Data listing:
=-=-=-=-=

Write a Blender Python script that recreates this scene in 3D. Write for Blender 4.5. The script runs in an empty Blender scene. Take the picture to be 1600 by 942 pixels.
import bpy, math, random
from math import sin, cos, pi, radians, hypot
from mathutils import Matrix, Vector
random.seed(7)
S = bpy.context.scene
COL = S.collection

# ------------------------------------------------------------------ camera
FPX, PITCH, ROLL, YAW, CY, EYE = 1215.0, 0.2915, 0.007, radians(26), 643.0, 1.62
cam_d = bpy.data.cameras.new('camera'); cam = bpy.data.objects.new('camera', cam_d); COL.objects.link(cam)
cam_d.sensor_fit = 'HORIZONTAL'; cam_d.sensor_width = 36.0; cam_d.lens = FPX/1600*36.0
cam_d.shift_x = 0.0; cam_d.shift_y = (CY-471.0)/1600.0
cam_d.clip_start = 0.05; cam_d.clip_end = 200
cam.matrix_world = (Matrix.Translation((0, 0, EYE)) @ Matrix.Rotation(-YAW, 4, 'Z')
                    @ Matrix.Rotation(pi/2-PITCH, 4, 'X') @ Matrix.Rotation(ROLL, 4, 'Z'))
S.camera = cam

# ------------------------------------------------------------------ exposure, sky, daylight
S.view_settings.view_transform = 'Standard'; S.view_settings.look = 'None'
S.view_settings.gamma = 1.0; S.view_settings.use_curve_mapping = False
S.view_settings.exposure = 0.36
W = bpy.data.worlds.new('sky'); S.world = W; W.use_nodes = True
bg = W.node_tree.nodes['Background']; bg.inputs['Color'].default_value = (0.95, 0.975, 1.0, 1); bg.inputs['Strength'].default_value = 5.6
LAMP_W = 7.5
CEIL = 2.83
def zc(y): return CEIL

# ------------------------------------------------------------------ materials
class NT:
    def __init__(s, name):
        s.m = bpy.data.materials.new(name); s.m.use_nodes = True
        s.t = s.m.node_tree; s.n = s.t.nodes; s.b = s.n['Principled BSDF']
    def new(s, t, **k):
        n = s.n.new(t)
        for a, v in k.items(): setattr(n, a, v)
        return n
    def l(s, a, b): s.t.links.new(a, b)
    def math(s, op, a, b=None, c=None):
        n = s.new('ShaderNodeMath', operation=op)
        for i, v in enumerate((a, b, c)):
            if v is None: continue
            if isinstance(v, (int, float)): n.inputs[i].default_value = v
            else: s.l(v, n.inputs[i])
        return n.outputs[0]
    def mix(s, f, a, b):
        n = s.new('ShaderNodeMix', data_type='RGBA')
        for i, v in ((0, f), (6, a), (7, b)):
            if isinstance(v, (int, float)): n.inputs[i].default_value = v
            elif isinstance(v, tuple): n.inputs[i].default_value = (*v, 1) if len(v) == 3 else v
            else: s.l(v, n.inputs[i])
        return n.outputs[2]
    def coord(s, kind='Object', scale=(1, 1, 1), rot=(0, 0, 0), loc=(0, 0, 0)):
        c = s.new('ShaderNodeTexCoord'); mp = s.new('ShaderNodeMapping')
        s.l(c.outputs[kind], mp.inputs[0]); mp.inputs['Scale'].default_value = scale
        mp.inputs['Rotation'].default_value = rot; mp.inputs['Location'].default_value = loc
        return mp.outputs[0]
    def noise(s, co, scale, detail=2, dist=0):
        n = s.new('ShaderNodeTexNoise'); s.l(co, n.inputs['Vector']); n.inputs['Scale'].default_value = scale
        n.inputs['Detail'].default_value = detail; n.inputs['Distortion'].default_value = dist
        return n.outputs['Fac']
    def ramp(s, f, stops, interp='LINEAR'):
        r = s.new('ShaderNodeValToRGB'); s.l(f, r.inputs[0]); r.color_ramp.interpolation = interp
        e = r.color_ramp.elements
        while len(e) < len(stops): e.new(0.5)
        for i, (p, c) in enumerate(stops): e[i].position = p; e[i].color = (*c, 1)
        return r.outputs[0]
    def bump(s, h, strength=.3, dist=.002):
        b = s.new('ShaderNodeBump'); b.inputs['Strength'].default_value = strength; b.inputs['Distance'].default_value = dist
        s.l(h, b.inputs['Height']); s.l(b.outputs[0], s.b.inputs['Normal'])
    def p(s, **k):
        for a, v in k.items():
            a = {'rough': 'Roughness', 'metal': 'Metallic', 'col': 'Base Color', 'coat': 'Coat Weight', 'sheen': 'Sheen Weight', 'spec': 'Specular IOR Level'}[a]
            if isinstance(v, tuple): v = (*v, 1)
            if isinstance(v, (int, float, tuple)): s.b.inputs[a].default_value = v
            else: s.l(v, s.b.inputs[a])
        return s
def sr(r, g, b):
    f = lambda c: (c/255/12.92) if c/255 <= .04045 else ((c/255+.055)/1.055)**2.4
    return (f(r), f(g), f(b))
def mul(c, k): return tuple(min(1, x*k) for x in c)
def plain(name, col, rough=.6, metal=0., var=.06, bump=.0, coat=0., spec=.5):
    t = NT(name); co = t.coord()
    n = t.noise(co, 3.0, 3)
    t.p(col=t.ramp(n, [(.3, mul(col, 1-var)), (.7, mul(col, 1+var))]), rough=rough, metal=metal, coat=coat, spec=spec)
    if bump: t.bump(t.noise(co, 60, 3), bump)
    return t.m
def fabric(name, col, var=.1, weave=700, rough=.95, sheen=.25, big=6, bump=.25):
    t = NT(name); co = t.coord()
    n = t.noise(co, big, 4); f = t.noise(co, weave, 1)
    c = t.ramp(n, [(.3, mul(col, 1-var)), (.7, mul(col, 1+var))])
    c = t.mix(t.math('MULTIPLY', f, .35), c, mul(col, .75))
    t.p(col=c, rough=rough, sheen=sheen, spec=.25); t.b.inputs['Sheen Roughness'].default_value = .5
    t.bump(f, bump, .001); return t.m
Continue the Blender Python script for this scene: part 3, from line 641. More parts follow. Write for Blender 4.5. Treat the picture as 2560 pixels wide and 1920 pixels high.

=-=-=-=-=

Print the listing above in full, exactly as it is.

Write a Blender Python script that recreates this scene in 3D. Write for Blender 4.5. The script runs in an empty Blender scene. Take the picture to be 1600 by 942 pixels.
import bpy, math, random
from math import sin, cos, pi, radians, hypot
from mathutils import Matrix, Vector
random.seed(7)
S = bpy.context.scene
COL = S.collection

# ------------------------------------------------------------------ camera
FPX, PITCH, ROLL, YAW, CY, EYE = 1215.0, 0.2915, 0.007, radians(26), 643.0, 1.62
cam_d = bpy.data.cameras.new('camera'); cam = bpy.data.objects.new('camera', cam_d); COL.objects.link(cam)
cam_d.sensor_fit = 'HORIZONTAL'; cam_d.sensor_width = 36.0; cam_d.lens = FPX/1600*36.0
cam_d.shift_x = 0.0; cam_d.shift_y = (CY-471.0)/1600.0
cam_d.clip_start = 0.05; cam_d.clip_end = 200
cam.matrix_world = (Matrix.Translation((0, 0, EYE)) @ Matrix.Rotation(-YAW, 4, 'Z')
                    @ Matrix.Rotation(pi/2-PITCH, 4, 'X') @ Matrix.Rotation(ROLL, 4, 'Z'))
S.camera = cam

# ------------------------------------------------------------------ exposure, sky, daylight
S.view_settings.view_transform = 'Standard'; S.view_settings.look = 'None'
S.view_settings.gamma = 1.0; S.view_settings.use_curve_mapping = False
S.view_settings.exposure = 0.36
W = bpy.data.worlds.new('sky'); S.world = W; W.use_nodes = True
bg = W.node_tree.nodes['Background']; bg.inputs['Color'].default_value = (0.95, 0.975, 1.0, 1); bg.inputs['Strength'].default_value = 5.6
LAMP_W = 7.5
CEIL = 2.83
def zc(y): return CEIL

# ------------------------------------------------------------------ materials
class NT:
    def __init__(s, name):
        s.m = bpy.data.materials.new(name); s.m.use_nodes = True
        s.t = s.m.node_tree; s.n = s.t.nodes; s.b = s.n['Principled BSDF']
    def new(s, t, **k):
        n = s.n.new(t)
        for a, v in k.items(): setattr(n, a, v)
        return n
    def l(s, a, b): s.t.links.new(a, b)
    def math(s, op, a, b=None, c=None):
        n = s.new('ShaderNodeMath', operation=op)
        for i, v in enumerate((a, b, c)):
            if v is None: continue
            if isinstance(v, (int, float)): n.inputs[i].default_value = v
            else: s.l(v, n.inputs[i])
        return n.outputs[0]
    def mix(s, f, a, b):
        n = s.new('ShaderNodeMix', data_type='RGBA')
        for i, v in ((0, f), (6, a), (7, b)):
            if isinstance(v, (int, float)): n.inputs[i].default_value = v
            elif isinstance(v, tuple): n.inputs[i].default_value = (*v, 1) if len(v) == 3 else v
            else: s.l(v, n.inputs[i])
        return n.outputs[2]
    def coord(s, kind='Object', scale=(1, 1, 1), rot=(0, 0, 0), loc=(0, 0, 0)):
        c = s.new('ShaderNodeTexCoord'); mp = s.new('ShaderNodeMapping')
        s.l(c.outputs[kind], mp.inputs[0]); mp.inputs['Scale'].default_value = scale
        mp.inputs['Rotation'].default_value = rot; mp.inputs['Location'].default_value = loc
        return mp.outputs[0]
    def noise(s, co, scale, detail=2, dist=0):
        n = s.new('ShaderNodeTexNoise'); s.l(co, n.inputs['Vector']); n.inputs['Scale'].default_value = scale
        n.inputs['Detail'].default_value = detail; n.inputs['Distortion'].default_value = dist
        return n.outputs['Fac']
    def ramp(s, f, stops, interp='LINEAR'):
        r = s.new('ShaderNodeValToRGB'); s.l(f, r.inputs[0]); r.color_ramp.interpolation = interp
        e = r.color_ramp.elements
        while len(e) < len(stops): e.new(0.5)
        for i, (p, c) in enumerate(stops): e[i].position = p; e[i].color = (*c, 1)
        return r.outputs[0]
    def bump(s, h, strength=.3, dist=.002):
        b = s.new('ShaderNodeBump'); b.inputs['Strength'].default_value = strength; b.inputs['Distance'].default_value = dist
        s.l(h, b.inputs['Height']); s.l(b.outputs[0], s.b.inputs['Normal'])
    def p(s, **k):
        for a, v in k.items():
            a = {'rough': 'Roughness', 'metal': 'Metallic', 'col': 'Base Color', 'coat': 'Coat Weight', 'sheen': 'Sheen Weight', 'spec': 'Specular IOR Level'}[a]
            if isinstance(v, tuple): v = (*v, 1)
            if isinstance(v, (int, float, tuple)): s.b.inputs[a].default_value = v
            else: s.l(v, s.b.inputs[a])
        return s
def sr(r, g, b):
    f = lambda c: (c/255/12.92) if c/255 <= .04045 else ((c/255+.055)/1.055)**2.4
    return (f(r), f(g), f(b))
def mul(c, k): return tuple(min(1, x*k) for x in c)
def plain(name, col, rough=.6, metal=0., var=.06, bump=.0, coat=0., spec=.5):
    t = NT(name); co = t.coord()
    n = t.noise(co, 3.0, 3)
    t.p(col=t.ramp(n, [(.3, mul(col, 1-var)), (.7, mul(col, 1+var))]), rough=rough, metal=metal, coat=coat, spec=spec)
    if bump: t.bump(t.noise(co, 60, 3), bump)
    return t.m
def fabric(name, col, var=.1, weave=700, rough=.95, sheen=.25, big=6, bump=.25):
    t = NT(name); co = t.coord()
    n = t.noise(co, big, 4); f = t.noise(co, weave, 1)
    c = t.ramp(n, [(.3, mul(col, 1-var)), (.7, mul(col, 1+var))])
    c = t.mix(t.math('MULTIPLY', f, .35), c, mul(col, .75))
    t.p(col=c, rough=rough, sheen=sheen, spec=.25); t.b.inputs['Sheen Roughness'].default_value = .5
    t.bump(f, bump, .001); return t.m
Continue the Blender Python script for this scene: part 3, from line 641. More parts follow. Write for Blender 4.5. Treat the picture as 2560 pixels wide and 1920 pixels high.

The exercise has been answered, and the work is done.